-- Goal --
Reproduce only the lines of the material below that start at the line containing "Build this scene" and stop at the line containing "R = math.radians". Keep both end lines.

-- Data to process --

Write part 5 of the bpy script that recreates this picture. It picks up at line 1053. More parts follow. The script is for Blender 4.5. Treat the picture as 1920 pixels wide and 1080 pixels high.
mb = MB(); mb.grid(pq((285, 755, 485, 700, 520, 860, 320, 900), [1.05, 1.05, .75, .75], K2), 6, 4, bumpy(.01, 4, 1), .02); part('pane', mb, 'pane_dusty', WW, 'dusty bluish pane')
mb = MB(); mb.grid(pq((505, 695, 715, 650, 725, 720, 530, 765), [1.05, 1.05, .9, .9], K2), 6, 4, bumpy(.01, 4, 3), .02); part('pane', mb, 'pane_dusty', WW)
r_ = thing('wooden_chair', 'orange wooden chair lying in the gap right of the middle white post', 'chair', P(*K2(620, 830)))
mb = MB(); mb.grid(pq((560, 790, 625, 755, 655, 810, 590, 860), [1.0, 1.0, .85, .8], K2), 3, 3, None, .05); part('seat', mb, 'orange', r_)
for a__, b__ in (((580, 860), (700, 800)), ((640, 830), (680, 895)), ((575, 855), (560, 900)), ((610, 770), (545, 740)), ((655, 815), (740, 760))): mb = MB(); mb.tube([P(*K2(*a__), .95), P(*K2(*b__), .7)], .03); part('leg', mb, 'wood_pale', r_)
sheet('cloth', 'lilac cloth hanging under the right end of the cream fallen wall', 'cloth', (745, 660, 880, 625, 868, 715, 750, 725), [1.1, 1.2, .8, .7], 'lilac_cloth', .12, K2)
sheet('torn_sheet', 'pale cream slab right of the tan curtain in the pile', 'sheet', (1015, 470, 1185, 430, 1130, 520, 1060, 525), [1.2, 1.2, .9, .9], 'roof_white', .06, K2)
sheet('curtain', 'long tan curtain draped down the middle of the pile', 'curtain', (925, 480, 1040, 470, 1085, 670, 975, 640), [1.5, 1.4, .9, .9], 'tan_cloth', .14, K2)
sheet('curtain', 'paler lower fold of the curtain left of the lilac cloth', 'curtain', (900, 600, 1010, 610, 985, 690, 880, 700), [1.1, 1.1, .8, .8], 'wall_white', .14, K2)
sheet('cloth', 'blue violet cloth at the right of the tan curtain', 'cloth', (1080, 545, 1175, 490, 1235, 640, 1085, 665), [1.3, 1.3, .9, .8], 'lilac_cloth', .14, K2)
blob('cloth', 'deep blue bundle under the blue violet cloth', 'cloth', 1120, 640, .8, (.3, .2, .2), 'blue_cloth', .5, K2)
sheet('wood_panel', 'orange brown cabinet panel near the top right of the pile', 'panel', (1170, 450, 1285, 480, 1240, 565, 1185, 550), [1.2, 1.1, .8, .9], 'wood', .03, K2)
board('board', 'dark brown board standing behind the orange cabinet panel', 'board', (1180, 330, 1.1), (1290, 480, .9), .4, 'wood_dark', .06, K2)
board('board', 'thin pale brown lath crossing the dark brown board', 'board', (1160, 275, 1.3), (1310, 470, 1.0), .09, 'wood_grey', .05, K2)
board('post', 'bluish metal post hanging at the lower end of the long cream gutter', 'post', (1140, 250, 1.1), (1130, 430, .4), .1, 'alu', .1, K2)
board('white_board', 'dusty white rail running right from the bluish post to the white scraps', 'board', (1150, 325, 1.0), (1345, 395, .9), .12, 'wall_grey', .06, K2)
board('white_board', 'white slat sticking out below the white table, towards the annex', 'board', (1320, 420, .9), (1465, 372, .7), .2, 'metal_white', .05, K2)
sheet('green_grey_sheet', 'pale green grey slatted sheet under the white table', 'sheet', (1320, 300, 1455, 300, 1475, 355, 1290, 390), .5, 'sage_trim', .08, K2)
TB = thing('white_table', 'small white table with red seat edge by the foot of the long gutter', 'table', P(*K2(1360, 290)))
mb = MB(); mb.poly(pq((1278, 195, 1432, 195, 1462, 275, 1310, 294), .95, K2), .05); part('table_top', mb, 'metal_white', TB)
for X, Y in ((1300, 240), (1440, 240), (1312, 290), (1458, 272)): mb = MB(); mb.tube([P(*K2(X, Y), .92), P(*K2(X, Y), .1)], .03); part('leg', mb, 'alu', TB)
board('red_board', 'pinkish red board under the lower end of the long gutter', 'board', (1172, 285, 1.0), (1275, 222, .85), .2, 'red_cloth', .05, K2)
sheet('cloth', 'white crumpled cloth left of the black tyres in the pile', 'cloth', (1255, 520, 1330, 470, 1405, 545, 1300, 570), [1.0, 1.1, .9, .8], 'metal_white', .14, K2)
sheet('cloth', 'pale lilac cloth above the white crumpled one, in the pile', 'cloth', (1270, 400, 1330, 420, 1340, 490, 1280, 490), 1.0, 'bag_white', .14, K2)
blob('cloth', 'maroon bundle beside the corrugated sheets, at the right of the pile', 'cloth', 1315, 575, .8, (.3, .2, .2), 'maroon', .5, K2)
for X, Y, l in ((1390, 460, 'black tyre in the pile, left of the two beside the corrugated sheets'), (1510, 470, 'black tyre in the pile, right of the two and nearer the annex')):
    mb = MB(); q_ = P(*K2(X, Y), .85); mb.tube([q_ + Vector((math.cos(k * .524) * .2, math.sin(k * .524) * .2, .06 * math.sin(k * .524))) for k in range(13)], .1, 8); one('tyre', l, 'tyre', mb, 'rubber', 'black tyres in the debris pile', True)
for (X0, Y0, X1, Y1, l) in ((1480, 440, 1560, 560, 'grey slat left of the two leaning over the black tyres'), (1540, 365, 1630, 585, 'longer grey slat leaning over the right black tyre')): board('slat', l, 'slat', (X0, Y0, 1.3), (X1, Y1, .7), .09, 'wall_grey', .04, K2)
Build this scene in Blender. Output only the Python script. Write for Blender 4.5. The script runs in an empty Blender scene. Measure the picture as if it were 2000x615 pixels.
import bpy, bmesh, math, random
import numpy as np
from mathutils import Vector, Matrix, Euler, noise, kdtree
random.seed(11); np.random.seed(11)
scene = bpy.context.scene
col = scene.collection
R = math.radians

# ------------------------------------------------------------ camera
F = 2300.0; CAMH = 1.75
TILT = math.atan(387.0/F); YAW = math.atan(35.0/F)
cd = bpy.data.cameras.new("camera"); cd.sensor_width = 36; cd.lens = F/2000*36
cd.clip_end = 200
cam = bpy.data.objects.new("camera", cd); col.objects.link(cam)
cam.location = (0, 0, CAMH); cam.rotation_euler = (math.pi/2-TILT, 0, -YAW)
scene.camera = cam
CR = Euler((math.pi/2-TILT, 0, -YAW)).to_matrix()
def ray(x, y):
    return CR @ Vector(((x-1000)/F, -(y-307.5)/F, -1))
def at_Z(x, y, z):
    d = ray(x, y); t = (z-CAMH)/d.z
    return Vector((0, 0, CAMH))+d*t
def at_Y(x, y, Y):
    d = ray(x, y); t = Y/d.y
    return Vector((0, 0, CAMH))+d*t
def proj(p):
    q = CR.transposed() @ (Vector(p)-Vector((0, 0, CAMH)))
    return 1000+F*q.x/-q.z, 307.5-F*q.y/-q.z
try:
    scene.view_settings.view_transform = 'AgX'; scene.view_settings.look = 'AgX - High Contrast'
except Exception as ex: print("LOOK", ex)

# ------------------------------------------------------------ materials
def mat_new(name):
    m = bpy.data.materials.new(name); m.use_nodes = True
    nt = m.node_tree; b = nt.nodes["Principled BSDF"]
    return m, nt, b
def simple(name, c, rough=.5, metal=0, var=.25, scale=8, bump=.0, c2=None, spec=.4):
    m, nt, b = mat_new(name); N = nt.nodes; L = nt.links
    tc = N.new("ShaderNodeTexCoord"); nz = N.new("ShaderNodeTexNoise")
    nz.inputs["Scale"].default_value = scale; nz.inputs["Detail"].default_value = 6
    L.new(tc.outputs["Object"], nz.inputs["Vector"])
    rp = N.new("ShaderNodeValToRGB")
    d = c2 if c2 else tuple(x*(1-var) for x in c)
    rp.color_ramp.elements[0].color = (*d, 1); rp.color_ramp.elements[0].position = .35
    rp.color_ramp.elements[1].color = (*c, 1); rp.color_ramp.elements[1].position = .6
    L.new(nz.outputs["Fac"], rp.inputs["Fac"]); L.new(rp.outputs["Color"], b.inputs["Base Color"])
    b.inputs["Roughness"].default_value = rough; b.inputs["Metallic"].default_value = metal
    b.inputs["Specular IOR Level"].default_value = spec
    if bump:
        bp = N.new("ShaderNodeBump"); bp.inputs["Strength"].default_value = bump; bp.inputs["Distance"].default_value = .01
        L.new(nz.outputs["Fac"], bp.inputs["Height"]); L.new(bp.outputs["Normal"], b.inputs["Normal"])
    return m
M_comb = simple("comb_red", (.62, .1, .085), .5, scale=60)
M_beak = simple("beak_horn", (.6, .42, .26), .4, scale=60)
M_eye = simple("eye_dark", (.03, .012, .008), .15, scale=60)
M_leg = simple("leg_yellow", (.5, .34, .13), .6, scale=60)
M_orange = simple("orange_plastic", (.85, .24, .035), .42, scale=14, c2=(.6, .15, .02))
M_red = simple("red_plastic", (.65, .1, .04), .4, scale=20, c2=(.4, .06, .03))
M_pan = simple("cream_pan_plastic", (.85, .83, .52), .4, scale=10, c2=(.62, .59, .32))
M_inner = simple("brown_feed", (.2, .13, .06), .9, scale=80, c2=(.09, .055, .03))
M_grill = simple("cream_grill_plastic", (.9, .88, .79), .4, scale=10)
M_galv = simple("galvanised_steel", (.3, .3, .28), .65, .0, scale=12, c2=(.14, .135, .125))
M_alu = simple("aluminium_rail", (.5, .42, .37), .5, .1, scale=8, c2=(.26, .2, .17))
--
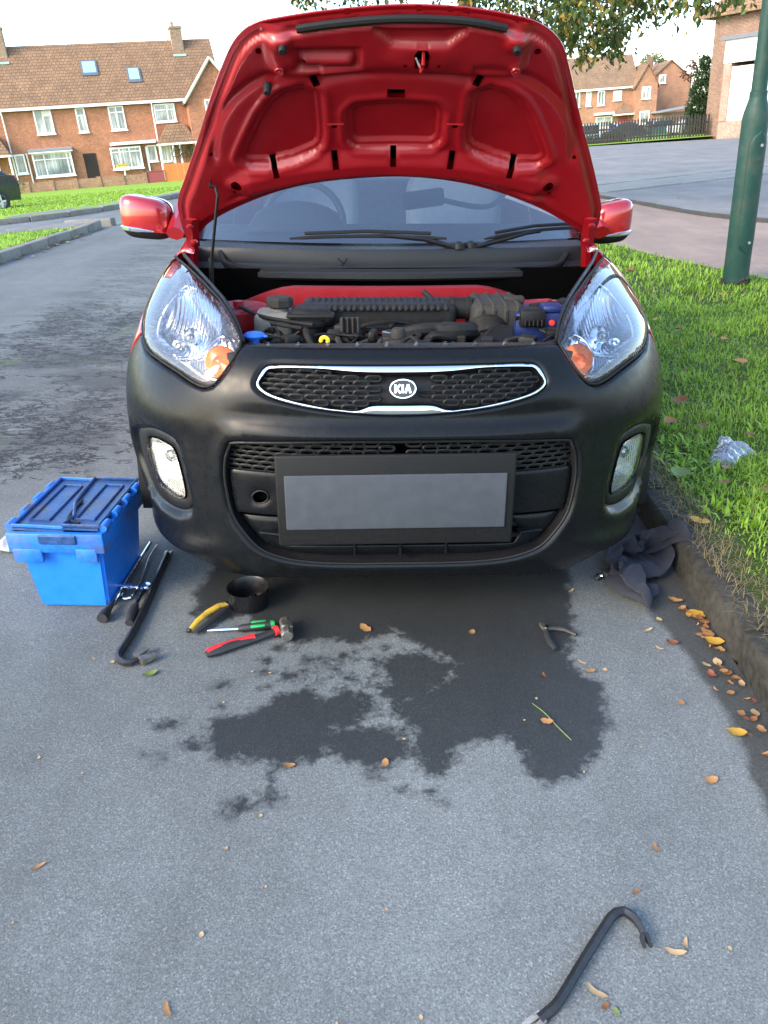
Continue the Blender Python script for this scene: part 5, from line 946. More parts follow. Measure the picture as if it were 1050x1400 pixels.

-- Expected output --
Build this scene in Blender. Output only the Python script. Write for Blender 4.5. The script runs in an empty Blender scene. Measure the picture as if it were 2000x615 pixels.
import bpy, bmesh, math, random
import numpy as np
from mathutils import Vector, Matrix, Euler, noise, kdtree
random.seed(11); np.random.seed(11)
scene = bpy.context.scene
col = scene.collection
R = math.radians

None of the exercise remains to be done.